In a city reputed for power and ambition, David Downes serves the people most often overlooked and left behind. As executive director of Samaritan Ministry of Greater Washington, Downes and a team of caseworkers and volunteers ensure help for “anyone who wants to make changes in his or her life,” he said. Most often, that means people who are homeless, or those at imminent risk of becoming homeless. The organization — in operation for nearly 25 years and working with about 1,300 people annually — also serves the social and spiritual needs of people living with HIV/AIDS, and their families. Downes, 64, spoke with the Washington Examiner about the faith and the people who guide his life’s devotion to giving back.
Do you consider yourself to be of a specific faith?
I am a Christian who practices my faith as an Episcopalian. I appreciate Christianity most for its focus on loving one’s neighbors, on serving others, and on being part of a community that supports its members as they live out their faith. I appreciate the Episcopal Church most for its openness to looking at old things in new ways, but also for its traditions and liturgies.
Did anyone or any event especially influence your faith or your path in life? How so?
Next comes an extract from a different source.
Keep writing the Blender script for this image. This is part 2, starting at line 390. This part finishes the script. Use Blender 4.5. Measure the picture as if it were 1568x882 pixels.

My father was an Episcopal priest on Long Island, and so I grew up in the church and had parents who taught me Christian values and attitudes, not only with their words but by their example. My father also served as a chaplain to the New York City Fire Department. He would go to the big fires, and occasionally bring me with him, and his role was to be there for firefighters who were injured, or for the families of those injured or killed. He didn’t need to do it — he had a parish to run — but he was just there for other people. When people were not sure whether to address my father as Mister, Father, or something else, and asked what to call him, he’d say, “Call me whatever you like, just call me when you need me.” That was his basic approach. I know that this influenced career choices I have made, most of which have involved service to others.
What maintains the hope you must have each day to work with a population that struggles so hard with basic living, and often repeats the struggles?
The successes of our participants, despite the formidable challenges they face, are a daily source of inspiration for me. And one of the things I’ve come to appreciate is that success comes in a lot of different ways — it is often a cumulative thing, as can be failure.
Too often, we don’t recognize the humanity of people who are struggling, and we don’t understand and take the time to appreciate the challenges that others are facing because we come from lives of relative well-being. We’ve all got difficulties, we’ve all got friends or family members with substance abuse problems, we all know people who’ve been out of work, we all know people who come from dysfunctional families. But when all of those things happen at the same time, it’s much more difficult.
An old question, but one that many still struggle with: How should we react or respond to the homeless people we pass each day?
I think the most important thing is to acknowledge each person you meet in a way that recognizes him or her as a person worthy of dignity and respect. If someone on the street asks me for help, I try to take the time to stop, look him or her in the eye and give as compassionate a response as I can. I carry with me small brochures about our Next Step program (titled “Make Changes in Your Life”) and usually offer one of them to anyone asking for help. I may give them some change and suggest they call Samaritan Ministry if they’d like help getting off the street. Sometimes my response is that I don’t have any money for them today. Sometimes, when I have the time, I offer to pay for and share a meal with them and I have met some very interesting people that way!
At your core, what is one of your defining beliefs?
I believe that the spirit of God is love and that when we act with love toward one another, the world is a better place in which to live and we are better people. I believe that loving ourselves and loving others at the same time, especially those who are different from us, is often difficult, but almost always worth it.